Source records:

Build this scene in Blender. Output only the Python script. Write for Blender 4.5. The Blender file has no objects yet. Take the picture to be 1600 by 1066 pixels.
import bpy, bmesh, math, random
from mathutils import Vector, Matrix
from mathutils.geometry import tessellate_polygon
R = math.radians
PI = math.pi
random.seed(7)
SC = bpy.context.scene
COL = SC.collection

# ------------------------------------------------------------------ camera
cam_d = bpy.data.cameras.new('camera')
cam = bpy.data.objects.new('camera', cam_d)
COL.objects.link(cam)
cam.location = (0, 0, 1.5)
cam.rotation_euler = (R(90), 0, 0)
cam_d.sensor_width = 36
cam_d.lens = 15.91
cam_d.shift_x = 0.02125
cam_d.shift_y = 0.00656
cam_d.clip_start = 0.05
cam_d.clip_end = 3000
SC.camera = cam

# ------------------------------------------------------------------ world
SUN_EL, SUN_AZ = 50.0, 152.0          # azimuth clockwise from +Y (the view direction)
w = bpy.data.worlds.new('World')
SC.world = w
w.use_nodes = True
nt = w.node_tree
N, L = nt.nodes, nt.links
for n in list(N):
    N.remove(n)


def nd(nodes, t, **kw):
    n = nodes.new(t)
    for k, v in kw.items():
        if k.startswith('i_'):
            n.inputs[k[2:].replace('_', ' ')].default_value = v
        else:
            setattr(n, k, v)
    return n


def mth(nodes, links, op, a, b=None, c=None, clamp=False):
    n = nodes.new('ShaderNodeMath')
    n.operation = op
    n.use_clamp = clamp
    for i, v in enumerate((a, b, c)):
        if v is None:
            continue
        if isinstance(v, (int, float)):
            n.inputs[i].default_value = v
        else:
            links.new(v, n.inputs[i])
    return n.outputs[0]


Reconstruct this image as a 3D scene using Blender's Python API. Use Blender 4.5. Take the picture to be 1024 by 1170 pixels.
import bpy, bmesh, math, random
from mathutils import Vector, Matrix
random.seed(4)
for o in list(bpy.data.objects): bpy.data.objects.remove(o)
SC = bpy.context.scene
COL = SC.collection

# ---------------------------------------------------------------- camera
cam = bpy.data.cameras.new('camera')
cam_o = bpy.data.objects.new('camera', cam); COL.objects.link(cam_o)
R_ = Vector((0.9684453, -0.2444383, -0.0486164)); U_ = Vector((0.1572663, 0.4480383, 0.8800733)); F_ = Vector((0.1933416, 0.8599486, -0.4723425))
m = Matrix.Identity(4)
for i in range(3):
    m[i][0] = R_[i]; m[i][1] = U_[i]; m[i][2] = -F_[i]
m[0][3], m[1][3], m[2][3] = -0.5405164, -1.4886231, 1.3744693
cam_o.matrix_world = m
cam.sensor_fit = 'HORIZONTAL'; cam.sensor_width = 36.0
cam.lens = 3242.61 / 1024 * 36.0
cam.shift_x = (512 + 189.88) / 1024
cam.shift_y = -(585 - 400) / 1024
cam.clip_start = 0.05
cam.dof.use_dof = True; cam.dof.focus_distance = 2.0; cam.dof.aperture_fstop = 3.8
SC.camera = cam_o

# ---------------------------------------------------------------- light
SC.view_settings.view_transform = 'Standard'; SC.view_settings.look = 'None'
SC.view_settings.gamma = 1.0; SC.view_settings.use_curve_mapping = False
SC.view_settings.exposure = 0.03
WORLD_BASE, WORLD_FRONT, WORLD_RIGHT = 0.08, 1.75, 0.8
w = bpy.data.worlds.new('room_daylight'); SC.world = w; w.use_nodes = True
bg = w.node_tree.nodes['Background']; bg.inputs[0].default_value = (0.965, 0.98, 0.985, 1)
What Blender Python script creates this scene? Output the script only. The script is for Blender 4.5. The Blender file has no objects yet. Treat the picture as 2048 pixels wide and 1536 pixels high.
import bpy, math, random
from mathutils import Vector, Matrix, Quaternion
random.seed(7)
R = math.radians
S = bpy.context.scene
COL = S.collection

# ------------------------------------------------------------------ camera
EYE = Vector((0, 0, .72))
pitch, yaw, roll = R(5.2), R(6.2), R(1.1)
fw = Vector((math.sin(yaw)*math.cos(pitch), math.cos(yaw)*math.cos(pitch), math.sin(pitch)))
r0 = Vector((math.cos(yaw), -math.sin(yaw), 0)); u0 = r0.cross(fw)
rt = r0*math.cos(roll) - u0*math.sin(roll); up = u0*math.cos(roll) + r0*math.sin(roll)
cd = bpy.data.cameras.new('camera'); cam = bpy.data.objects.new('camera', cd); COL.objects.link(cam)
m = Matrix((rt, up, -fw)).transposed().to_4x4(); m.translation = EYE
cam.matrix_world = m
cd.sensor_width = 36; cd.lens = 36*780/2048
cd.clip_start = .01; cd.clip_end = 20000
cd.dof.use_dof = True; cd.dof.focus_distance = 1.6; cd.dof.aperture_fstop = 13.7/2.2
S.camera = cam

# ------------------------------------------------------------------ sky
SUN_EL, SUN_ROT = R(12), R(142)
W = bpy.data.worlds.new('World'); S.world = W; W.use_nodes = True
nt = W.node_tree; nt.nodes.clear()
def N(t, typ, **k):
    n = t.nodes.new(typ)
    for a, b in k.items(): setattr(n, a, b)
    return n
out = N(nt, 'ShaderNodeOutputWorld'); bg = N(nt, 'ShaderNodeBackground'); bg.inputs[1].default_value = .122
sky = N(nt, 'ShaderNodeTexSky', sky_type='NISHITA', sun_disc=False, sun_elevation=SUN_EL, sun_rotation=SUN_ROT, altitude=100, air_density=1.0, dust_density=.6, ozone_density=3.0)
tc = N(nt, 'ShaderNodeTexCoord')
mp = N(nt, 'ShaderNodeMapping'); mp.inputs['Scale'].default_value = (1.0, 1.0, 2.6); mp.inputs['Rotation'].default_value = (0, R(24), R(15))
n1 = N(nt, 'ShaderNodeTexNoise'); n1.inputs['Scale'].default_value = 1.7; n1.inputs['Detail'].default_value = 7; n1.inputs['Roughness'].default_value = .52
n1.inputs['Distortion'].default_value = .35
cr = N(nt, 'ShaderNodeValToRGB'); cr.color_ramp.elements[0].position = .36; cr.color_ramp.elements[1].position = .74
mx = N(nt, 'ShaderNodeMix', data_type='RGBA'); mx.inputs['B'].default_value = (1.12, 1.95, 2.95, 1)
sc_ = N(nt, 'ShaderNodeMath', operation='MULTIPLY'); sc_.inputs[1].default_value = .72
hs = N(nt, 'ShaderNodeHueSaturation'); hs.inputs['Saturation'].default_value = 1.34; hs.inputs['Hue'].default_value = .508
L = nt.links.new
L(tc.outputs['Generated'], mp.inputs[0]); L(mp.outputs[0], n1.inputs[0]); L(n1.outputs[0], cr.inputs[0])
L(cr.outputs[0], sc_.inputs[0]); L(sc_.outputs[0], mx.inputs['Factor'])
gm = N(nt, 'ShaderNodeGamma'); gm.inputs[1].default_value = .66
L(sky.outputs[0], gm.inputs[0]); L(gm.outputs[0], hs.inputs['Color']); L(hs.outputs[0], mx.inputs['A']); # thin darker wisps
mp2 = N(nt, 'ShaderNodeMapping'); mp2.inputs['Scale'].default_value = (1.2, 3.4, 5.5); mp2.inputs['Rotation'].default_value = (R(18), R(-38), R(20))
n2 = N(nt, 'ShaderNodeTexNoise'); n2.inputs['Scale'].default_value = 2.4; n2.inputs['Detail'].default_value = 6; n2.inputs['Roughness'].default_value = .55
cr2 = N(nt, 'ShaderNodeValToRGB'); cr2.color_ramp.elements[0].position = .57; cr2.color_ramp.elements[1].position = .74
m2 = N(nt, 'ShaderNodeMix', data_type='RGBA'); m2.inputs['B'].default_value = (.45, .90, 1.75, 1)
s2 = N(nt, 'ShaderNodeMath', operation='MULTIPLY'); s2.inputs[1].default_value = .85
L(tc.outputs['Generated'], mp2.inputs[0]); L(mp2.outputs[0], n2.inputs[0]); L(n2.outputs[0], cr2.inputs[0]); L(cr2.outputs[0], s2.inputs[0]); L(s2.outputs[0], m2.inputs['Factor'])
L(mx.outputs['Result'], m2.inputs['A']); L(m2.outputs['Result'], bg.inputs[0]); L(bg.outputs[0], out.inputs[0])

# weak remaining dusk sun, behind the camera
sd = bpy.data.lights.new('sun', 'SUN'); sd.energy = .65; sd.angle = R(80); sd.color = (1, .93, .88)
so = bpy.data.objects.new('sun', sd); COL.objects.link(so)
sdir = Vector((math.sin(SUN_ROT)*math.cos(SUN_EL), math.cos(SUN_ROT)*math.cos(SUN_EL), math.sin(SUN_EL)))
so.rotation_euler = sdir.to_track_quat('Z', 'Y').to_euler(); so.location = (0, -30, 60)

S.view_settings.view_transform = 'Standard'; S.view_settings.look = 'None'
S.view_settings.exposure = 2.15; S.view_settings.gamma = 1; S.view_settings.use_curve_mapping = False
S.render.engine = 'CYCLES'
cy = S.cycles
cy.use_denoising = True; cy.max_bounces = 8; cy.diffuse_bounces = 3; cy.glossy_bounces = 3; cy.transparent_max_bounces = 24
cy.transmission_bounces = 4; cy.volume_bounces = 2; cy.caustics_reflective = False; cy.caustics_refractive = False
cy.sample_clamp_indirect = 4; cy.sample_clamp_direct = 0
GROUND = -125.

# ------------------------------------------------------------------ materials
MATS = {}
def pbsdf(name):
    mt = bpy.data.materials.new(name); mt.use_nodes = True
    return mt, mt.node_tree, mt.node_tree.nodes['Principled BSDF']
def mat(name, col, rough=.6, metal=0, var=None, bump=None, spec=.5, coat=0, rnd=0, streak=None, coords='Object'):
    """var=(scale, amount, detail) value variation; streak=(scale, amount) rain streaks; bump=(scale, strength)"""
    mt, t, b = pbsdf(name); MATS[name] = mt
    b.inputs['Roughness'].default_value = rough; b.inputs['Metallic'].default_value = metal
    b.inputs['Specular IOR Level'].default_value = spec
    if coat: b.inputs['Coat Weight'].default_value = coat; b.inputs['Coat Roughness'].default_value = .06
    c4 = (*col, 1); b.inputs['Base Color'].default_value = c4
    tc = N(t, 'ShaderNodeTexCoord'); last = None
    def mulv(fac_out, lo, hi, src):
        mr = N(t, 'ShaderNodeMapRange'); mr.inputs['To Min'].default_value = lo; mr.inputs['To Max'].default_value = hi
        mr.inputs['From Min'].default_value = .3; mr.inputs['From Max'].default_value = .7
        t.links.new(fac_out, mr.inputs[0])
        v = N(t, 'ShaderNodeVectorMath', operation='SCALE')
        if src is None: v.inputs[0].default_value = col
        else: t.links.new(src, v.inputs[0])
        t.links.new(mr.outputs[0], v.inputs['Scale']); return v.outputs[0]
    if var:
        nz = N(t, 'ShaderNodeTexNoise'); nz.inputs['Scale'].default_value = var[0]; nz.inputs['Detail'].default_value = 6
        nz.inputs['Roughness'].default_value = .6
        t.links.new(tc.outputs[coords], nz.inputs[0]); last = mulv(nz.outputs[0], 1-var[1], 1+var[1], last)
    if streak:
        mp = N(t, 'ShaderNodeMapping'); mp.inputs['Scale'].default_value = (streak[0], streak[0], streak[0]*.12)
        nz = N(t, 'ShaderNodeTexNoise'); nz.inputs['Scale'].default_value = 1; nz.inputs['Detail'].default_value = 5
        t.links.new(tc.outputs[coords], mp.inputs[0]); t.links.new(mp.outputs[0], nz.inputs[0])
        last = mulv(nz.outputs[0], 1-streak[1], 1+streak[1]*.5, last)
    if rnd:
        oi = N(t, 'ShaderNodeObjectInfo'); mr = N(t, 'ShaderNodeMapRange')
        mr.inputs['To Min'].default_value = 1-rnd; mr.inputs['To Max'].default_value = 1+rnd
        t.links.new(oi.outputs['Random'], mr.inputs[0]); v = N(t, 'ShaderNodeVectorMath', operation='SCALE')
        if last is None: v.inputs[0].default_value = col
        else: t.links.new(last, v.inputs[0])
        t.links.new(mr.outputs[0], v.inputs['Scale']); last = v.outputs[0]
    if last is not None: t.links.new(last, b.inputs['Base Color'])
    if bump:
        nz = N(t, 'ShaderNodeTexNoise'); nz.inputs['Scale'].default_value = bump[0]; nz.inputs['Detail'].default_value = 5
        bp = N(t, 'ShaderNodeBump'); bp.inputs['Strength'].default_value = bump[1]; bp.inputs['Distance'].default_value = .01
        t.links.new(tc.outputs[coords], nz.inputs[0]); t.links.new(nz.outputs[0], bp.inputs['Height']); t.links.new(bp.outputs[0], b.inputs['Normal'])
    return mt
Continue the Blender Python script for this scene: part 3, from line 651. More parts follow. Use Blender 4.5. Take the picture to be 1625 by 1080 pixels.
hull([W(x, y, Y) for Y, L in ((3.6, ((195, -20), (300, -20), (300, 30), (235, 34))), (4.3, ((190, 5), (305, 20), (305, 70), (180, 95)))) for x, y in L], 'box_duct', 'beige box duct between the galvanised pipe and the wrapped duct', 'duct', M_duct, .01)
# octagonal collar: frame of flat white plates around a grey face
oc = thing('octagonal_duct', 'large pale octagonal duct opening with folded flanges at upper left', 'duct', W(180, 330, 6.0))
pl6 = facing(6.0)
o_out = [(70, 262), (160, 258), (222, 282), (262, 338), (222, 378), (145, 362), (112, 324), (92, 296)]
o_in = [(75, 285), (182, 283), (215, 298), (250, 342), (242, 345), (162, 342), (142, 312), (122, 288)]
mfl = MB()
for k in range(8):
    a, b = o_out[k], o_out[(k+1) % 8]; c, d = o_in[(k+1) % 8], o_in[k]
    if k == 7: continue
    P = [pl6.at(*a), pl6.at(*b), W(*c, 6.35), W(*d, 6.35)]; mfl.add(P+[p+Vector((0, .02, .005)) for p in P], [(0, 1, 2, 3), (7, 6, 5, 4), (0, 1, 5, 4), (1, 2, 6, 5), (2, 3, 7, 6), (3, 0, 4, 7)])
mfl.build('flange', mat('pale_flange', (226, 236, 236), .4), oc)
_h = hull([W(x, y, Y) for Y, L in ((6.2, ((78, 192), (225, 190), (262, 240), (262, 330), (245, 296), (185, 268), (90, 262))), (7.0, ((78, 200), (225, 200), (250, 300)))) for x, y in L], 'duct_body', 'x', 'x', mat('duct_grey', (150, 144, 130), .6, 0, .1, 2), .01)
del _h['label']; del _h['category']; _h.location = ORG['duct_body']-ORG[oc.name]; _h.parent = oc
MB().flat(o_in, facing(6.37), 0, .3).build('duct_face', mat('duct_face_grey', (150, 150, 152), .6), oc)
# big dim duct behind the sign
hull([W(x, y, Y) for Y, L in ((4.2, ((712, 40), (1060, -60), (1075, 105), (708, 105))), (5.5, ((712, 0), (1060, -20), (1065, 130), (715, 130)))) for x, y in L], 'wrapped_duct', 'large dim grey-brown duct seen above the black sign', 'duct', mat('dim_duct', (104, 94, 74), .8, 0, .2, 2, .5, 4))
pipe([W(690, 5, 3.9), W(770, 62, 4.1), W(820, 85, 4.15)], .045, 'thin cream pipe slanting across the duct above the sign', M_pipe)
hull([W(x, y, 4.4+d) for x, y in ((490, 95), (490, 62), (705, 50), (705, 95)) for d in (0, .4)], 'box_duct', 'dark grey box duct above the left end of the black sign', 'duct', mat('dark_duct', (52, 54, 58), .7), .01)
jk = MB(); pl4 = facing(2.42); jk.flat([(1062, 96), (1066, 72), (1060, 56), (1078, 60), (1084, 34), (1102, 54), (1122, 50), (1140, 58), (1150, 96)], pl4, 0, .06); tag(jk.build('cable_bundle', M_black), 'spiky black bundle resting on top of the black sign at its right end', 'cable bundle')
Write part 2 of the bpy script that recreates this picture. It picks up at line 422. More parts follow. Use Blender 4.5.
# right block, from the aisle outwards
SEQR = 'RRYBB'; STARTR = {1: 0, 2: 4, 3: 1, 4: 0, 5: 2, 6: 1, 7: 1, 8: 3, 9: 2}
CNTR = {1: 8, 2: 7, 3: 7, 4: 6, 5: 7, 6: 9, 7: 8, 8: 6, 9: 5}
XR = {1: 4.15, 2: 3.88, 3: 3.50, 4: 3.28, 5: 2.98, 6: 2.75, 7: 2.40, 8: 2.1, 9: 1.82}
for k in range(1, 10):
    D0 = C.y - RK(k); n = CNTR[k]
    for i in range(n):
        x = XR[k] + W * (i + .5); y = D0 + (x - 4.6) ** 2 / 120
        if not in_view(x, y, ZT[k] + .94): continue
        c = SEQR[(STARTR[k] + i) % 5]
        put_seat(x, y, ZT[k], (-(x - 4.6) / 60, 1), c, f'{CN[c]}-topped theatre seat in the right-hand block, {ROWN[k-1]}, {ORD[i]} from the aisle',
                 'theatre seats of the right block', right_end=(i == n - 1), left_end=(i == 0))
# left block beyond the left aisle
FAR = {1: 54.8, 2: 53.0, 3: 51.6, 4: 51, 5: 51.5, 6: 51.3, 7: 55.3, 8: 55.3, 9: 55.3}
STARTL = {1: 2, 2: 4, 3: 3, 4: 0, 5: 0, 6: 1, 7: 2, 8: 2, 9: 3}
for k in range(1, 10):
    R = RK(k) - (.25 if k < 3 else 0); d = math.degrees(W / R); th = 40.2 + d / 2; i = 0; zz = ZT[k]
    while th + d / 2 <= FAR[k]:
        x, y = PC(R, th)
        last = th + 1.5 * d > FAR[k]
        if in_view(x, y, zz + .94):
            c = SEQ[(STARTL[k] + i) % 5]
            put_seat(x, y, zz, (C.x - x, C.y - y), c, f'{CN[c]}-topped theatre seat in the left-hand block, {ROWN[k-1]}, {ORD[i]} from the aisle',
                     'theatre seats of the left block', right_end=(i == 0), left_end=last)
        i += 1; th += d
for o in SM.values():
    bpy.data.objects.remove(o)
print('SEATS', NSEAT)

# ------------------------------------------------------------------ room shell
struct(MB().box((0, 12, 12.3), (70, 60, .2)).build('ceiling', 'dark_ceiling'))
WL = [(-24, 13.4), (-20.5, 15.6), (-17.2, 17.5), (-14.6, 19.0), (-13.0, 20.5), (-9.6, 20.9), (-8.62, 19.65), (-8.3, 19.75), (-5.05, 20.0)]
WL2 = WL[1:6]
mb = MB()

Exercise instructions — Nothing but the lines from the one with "0, .2, 2, .5, 4))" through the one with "jk = MB(); pl4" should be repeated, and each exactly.

Result of the task —
hull([W(x, y, Y) for Y, L in ((4.2, ((712, 40), (1060, -60), (1075, 105), (708, 105))), (5.5, ((712, 0), (1060, -20), (1065, 130), (715, 130)))) for x, y in L], 'wrapped_duct', 'large dim grey-brown duct seen above the black sign', 'duct', mat('dim_duct', (104, 94, 74), .8, 0, .2, 2, .5, 4))
pipe([W(690, 5, 3.9), W(770, 62, 4.1), W(820, 85, 4.15)], .045, 'thin cream pipe slanting across the duct above the sign', M_pipe)
hull([W(x, y, 4.4+d) for x, y in ((490, 95), (490, 62), (705, 50), (705, 95)) for d in (0, .4)], 'box_duct', 'dark grey box duct above the left end of the black sign', 'duct', mat('dark_duct', (52, 54, 58), .7), .01)
jk = MB(); pl4 = facing(2.42); jk.flat([(1062, 96), (1066, 72), (1060, 56), (1078, 60), (1084, 34), (1102, 54), (1122, 50), (1140, 58), (1150, 96)], pl4, 0, .06); tag(jk.build('cable_bundle', M_black), 'spiky black bundle resting on top of the black sign at its right end', 'cable bundle')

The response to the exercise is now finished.